As the American Legislative Exchange Council (ALEC) prepares for its annual meeting next week, there remains a great deal of confusion about what the organization supports. ALEC advertises itself as a group that supports free markets, limited government, and federalism. But in reality, ALEC pushes a broad range of oppressive policies that distort markets, attack liberty, and centralize power. ALEC does all of this on behalf of multinational corporations that would not and could not exist without state intervention.
ALEC has supported some of the most tyrannical legislation in recent memory. It wrote SB 1070, Arizona’s infamous anti-immigrant “Papers Please” law. Why would a “limited government” organization support giving police new powers to violate privacy and attack immigrants? Because detaining more immigrants means more profits for the Corrections Corporation of America (CCA), one of ALEC’s corporate members. CCA receives taxpayer money to operate prisons, jails, and immigration detention centers. ALEC’s anti-immigrant laws, as well as its harsh sentencing bills, exist to keep prisons full for CCA’s benefit. Locking human beings in cages so that a corporation can receive government money hardly sounds like a free market policy to me.
ALEC also endorsed the PROTECT IP Act (PIPA). Like SOPA, its sister bill, PIPA would empower the government to censor the Internet in the name of protecting so-called “intellectual property” (IP). IP “rights” are monopoly privileges granted by government. They coercively limit competition to keep prices artificially high. In addition to enforcing monopoly privileges, PIPA would allow censorship of sites that even link to copyrighted content, flying in the face of the First Amendment.
Consequently, the bill faced diverse opposition from groups including Google, Wikipedia, Human Rights Watch, and the Tea Party Patriots. But ALEC apparently does not support free markets or limited government enough to stop supporting a bill that would eviscerate internet freedom and the First Amendment. As always, corporate profits come first for ALEC.
In addition to advertising itself as an advocate of free markets, ALEC talks a lot about championing federalism. Yet the very nature of ALEC undermines one of the principal advantages of federalism. In theory, federalism is valuable because it keeps decisions under local control, allowing people to influence the policies that govern their lives, and leaving them the option to move if they disagree with local policies. Yet ALEC is a mechanism for multinational corporations to push similar legislation in every state. This erodes local control, putting power in the hands of a national organization run by multinational firms. Furthermore, by pushing similar legislation in all 50 states, ALEC undermines the ability of citizens to ‘vote with their feet’ and leave states that pass bad laws.
ALEC further undermines federalism using their International Relations Task Force. This task force exists to push international trade agreements. While this may seem benign, so-called “free trade” agreements do much more than just lower trade barriers. These agreements create centralized international bodies that can overrule decisions and laws passed by national and local governments. This is the very antithesis of federalism. Is it possible that ALEC supports these international bodies on free market grounds? To the contrary, ALEC pushes trade policies that they say “strengthen the intellectual property rights of our members.” And as we have seen, IP regimes are anti-competitive, not free market, policies.

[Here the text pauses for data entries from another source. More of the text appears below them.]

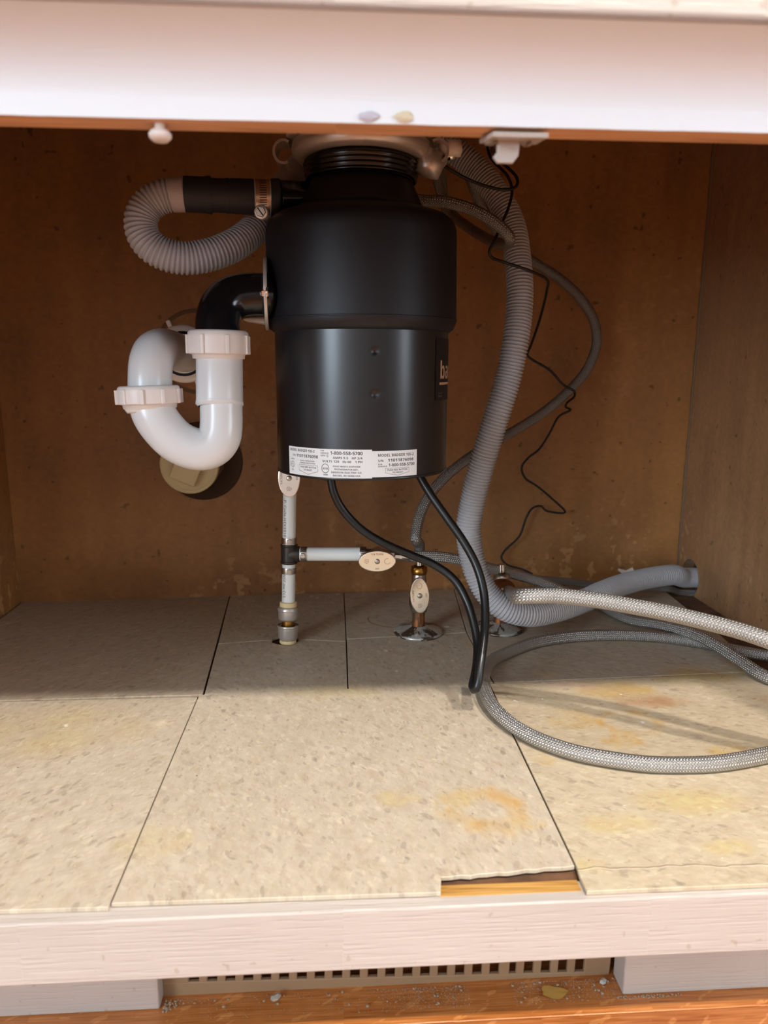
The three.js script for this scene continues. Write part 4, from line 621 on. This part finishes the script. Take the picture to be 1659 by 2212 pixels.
{ // crumbs of plaster and dust along the register: nobody could count them
  const gs = []; const bit = (x, z, s) => { const g = new THREE.IcosahedronGeometry(s, 0), P = g.attributes.position; const a = rr(0.5, 1), b = rr(0.3, 0.8); g.scale(1, b, a); g.rotateY(rr(0, 6)); g.translate(x, FLOOR + s * b * 0.7, z); gs.push(g); };
  for (let i = 0; i < 1500; i++) { const p = onY(rr(380, 1335), 0, FLOOR), q = rnd(), x = q < 0.45 ? onY(rr(1100, 1335), 2118, FLOOR).x : q < 0.75 ? onY(rr(820, 1010), 2128, FLOOR).x : onY(rr(370, 1000), 2135, FLOOR).x; bit(x, -0.0775 + Math.abs(rr(-1, 1)) ** 1.7 * 0.020, rr(0.00018, 0.0005) * (rnd() < 0.05 ? 3 : 1)); }
  for (let i = 0; i < 90; i++) { const q = rnd() ** 2; bit(onY(358 + q * 70, 2165, FLOOR).x, -0.0775 + rr(0, 0.012) * (1 - q), rr(0.0003, 0.0013) * (1.2 - q)); }
  for (let i = 0; i < 90; i++) bit(onY(rr(1335, 1480), 2160, FLOOR).x, -0.0605 + rr(0, 0.003), rr(0.0003, 0.001));
  const m = new THREE.Mesh(join(...gs), std({ color: rgb(166, 142, 116), roughness: 0.95 })); m.name = 'plaster_crumbs'; m.castShadow = m.receiveShadow = true; m.userData = { label: 'pale plaster crumbs and dust along the toe kick register', category: 'debris', kind: 'stuff' }; scene.add(m);
}
{ const bits = [[596, 2158, 0.0042, 'grey angular stone chip on the shaded floorboard below the register', rgb(170, 160, 144)], [1303, 2123, 0.0034, 'pale plaster chunk near the right end of the register', rgb(196, 188, 180)]];
  for (const [x, y, s, label, c] of bits) { const g = new THREE.DodecahedronGeometry(s, 0); g.scale(1.1, 0.5, 0.7); g.rotateY(0.6); const p = onY(x, y, FLOOR); g.translate(p.x, FLOOR + s * 0.45, p.z); single('chip', g, std({ color: c, roughness: 0.9 }), label, 'chip'); }
  const p = onY(1196, 2146, FLOOR), g = new THREE.CircleGeometry(0.006, 14), P = g.attributes.position; for (let i = 0; i < P.count; i++) { const k = 0.7 + 0.6 * noise(i * 1.3, 2); P.setXYZ(i, P.getX(i) * 1.7 * k, P.getY(i) * k, 0.0006 + 0.0012 * noise(i * 2.1, 5)); } g.rotateX(-Math.PI / 2); g.computeVertexNormals(); g.translate(p.x, FLOOR + 0.0004, p.z); single('dry_flake', g, std({ color: rgb(196, 150, 70), roughness: 0.7, side: THREE.DoubleSide }), 'yellowish dry flake on the floorboard in front of the register', 'flake'); }
{ // scrap of tape by the corrugated hose
  const a = depth(1335, 1228, 1.06), b = depth(1352, 1232, 1.06), c = depth(1366, 1226, 1.06), d = depth(1378, 1244, 1.05);
  const g = new THREE.BufferGeometry(), w = V(0.002, 0.008, 0.002), pos = [], idx = []; [a, b, c, d].forEach((p, i) => { const k = i ? 1 : 0.25; pos.push(p.x, p.y, p.z, p.x - w.x * k, p.y - w.y * k, p.z + w.z); }); for (let i = 0; i < 3; i++) idx.push(2 * i, 2 * i + 1, 2 * i + 2, 2 * i + 1, 2 * i + 3, 2 * i + 2);
  g.setAttribute('position', new THREE.Float32BufferAttribute(pos, 3)); g.setIndex(idx); g.computeVertexNormals(); g.setAttribute('uv', new THREE.Float32BufferAttribute(new Float32Array(16), 2)); single('paper_scrap', g, std({ color: rgb(206, 194, 178), roughness: 0.8, side: THREE.DoubleSide }), 'small pale scrap of tape sticking up behind the corrugated hose', 'paper scrap'); }

renderer.render(scene, camera);
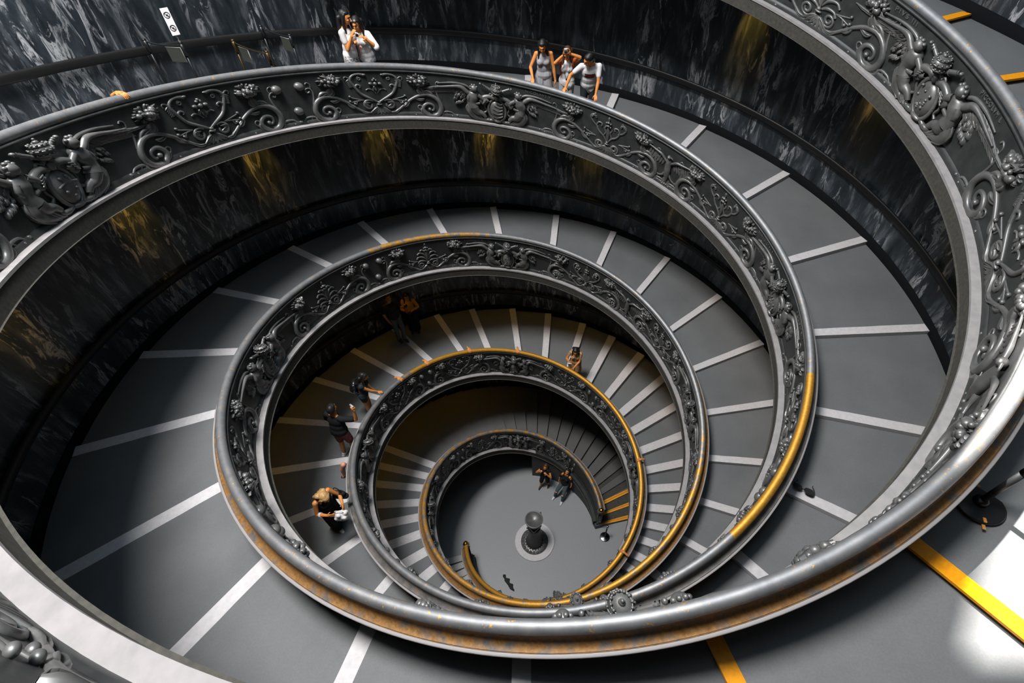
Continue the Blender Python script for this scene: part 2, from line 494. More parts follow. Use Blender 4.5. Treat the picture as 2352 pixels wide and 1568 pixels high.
# ------------------------------------------------------------------ handrails along the walls
def wall_handrail(hx, label):
    b = MB(); ts = np.arange(-0.6, 1.66, 0.005)
    z = FZ(ts) + 0.95 * S
    r = RW(ts) - 0.075
    a = np.linspace(0, TAU, 10, endpoint=False)
    prof = np.stack([0.032 * np.cos(a), 0.080 * np.sin(a)], -1)
    b.grid(P3(hx, ts[:, None], r[:, None] + prof[None, :, 0], z[:, None] + prof[None, :, 1]), cv=True)
    root = b.build('wall_handrail', M['wallrail'])
    tag(root, label, 'handrail')
    for t in np.arange(-0.55, 1.6, 0.075):
        c = MB(); p = P3(hx, t, float(RW(t)) - 0.07, float(FZ(t)) + 0.95 * S - 0.03)
        q = P3(hx, t, float(RW(t)) + 0.01, float(FZ(t)) + 0.95 * S - 0.06)
        c.tube([p, (p + q) / 2 - np.array([0, 0, 0.02]), q], 0.012, 6)
        c.build('bracket', M['wallrail'], root)
M['wallrail'] = mat('dark_bronze_wall_rail', (0.010, 0.010, 0.010), 0.42, 0.0, 0.25)
wall_handrail('A', 'dark handrail on the marble wall of the ramp with yellow-edged steps')
wall_handrail('B', 'dark handrail on the marble wall behind the people on the top ramp')

# ------------------------------------------------------------------ balustrades
def wear_tube(hx, t):
    if hx == 'A':
        return np.interp(t, [-0.6, -0.2, 0.2, 0.33, 0.36, 0.44, 0.47, 0.72, 0.80, 1.0, 1.2, 1.7], [0.0, 0.12, 0.08, 0.15, 0.55, 0.55, 0.08, 0.1, 0.6, 0.62, 0.47, 0.45])
    return np.where((t > 0.285) & (t < 0.385), 1.4, np.interp(t, [-0.6, -0.1, 0.05, 0.35, 0.70, 0.80, 0.86, 1.7], [0.0, 0.0, 0.12, 0.1, 0.1, 0.12, 1.1, 1.1]))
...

Ultimately, ALEC’s member corporations do not support liberty. Rather, they fear the freedom and decentralization their stated principles would permit. In a free market, they would not be able to collude with legislators for favors or profit from prisons and IP monopolies. In a society with decentralized federalism, corporations couldn’t use trade agreements to force pro-corporate policies globally. Corporate power needs state power to thrive, so ALEC fights daily for state power, all while talking about “free markets.”